There are two very different views about all of this. On the left, many environmentalists are eager to see those numbers decline to take the load off the world ecosystem. On the other hand, there are many on the right currently warning about the population decline as a problem for advanced countries like the US.
So, if we look at global population last century, we saw exponential growth, from 1.6 billion at the start of that century to 6.1 billion by the end. Women have, on average, worldwide, about 2.2 children these days. Basically, that is replacement level because that point number, the 0.2 in this case, accounts for children who might not make it to reproductive age. So it’s, in very crude terms, a margin of error. So we’re basically globally at this number.
But in this century so far, we are in a global demographic divide. This is a century about differential growth at this moment. So, we have very low fertility rates in some places, while it’s still high in others. For example, the area in the world where it really is the highest is in parts of sub-Saharan Africa, a handful of countries where it’s still pretty high, over five children per woman on average.
So, there’s a divide, but we’re all moving kind of in the same direction. So when we think about going forward into the second part of the century, that’s really where we’re all going to start converging down at those lower levels. But I could tell you that, and a listener will have a reaction in one direction or the other. I talked to a lot of folks from an environmental standpoint, and they say, thank goodness. Let’s push it lower.
And then, of course, we know those factions in the U.S. — Elon Musk, for example, sees the number and says, that is too low. It needs to be higher. So, it’s a great caveat for us to set out at the beginning that we might be talking about all kinds of numbers and places, but perception and feelings about those numbers, they go hand in hand with this.
Klein seems interested in discussing why this is happening at all. I don’t think that’s much of a mystery. Birthrates tend to decline as education and wealth go up. This only seems counterintuitive if you’ve never met a Ph.D. student or a wealthy person. If you have met these people then you already know they are frequently thinking about other things besides having kids (or having more kids). What’s more interesting is some of the social reasons why these divides exist.
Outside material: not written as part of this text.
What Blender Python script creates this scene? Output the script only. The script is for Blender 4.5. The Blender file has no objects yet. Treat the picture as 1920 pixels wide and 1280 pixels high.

Yeah. So, for the total fertility rate for the U.S., writ large, is about 1.6 to 1.7 children per woman. So, it’s decently below replacement level there. For the more education you get, typically, the lower it is. It’s this success sequence that we talk about. OK, you’re going to raise your kids to say you’re going to get lots of education. Then you’re going to get a great job. You’re going to buy a home. You’re going to start a retirement account and get some savings and then have children. So, any little blip along that would then push that off more and more.
Something you mentioned that I think is very important is this idea that maybe within this larger individualistic culture and within this larger idea of a success sequence, there are pockets. So, last time I went on a first date, I was 19 years old. That’s because I met my husband then. I was engaged. I thought about this the other day. This sounds crazy, but at 21, on Valentine’s Day, I was 21 years old, and I was engaged. I’ve now been married over 20 years…
That probably sounds absolutely nuts to a lot of your listeners. But you know what? I was the last one of my friends to get married. We were college-educated women. Getting married early looked very normal in my group. In other parts of the country — I mean, I’m from the South, I’m sure you can hear — it is pretty normal to get married. And then you think about my neighborhood — got lots of folks with more than two children. So, what you’re surrounded by and how you kind of measure normal behavior, acceptable behavior, those cultural values and norms, they affect your decisions around dating, marriage, and having children.
I don’t know how old Jennifer Sciubba is but her experience sounds a lot like the one I experienced coming out of college. I had lots of friends who got married soon after graduation and that was considered pretty normal circa 1990. Decades later my own kids are around that age and getting married is much less common with one notable exception. And this gets discussed later in the interview. Religious people are still more likely to get married and more likely to have kids than secular people.
It gets hard for me with religion when I try to parse out these different things because there’s a lot going on with, how do you think about the future, or how do you think about the afterlife? How do you think about the purpose of why we’re here on Earth? And religious teachings do come into play there.
So, when we kind of contrast that with a lot of folks I talk to in the environmental movement, they say, we shouldn’t have humans at all because it’s bad for the planet. I mean, these are extremists, but they’re in my email inbox. And so, that’s two really different worldviews about the value of children, the value of people, the purpose of it all.
And that bring me to what was probably my favorite exchange in the whole interview. This won’t be new to many of you but it’s significant and something I very much believe is true: People have kids when they have faith in the future.
if you told me that a country had a fertility rate hovering around one child per woman, to some degree, I think that also reflects that there are some things in that society that are broken, that people, women particularly, although I always do hate to put it on the shoulders of women, but in those low fertility societies, it seems to be the case that women are not willing to reproduce the current social structures. They are not working for them to a huge degree, to the point that they are willing to opt out of this idea of marriage and having children, and seek a different path for themselves.
So, while low fertility, generally speaking, I think is a positive example, super low fertility is something we need to understand much more to say, does it reflect that people are not optimistic about the future? I mean, having kids is the ultimate faith that the future will be good. And we saw it go low around this time the Soviet Union collapses in Eastern Europe. People feel dismal about the future, and they don’t want to have children.
It fits within my own worldview that people who have some optimism for the future tend to be more conservative and more religious while the people who lack faith often, well…lack faith. Not just religious faith, but faith in their fellow humans’ ability to overcome problem by making social or technological changes.
The very name progressive seems to suggest a belief in progress but too many progressives these days are depressive doomsayers despite the fact that, in many ways, we’re doing better than we ever have. A little more perspective from the left would go a long way.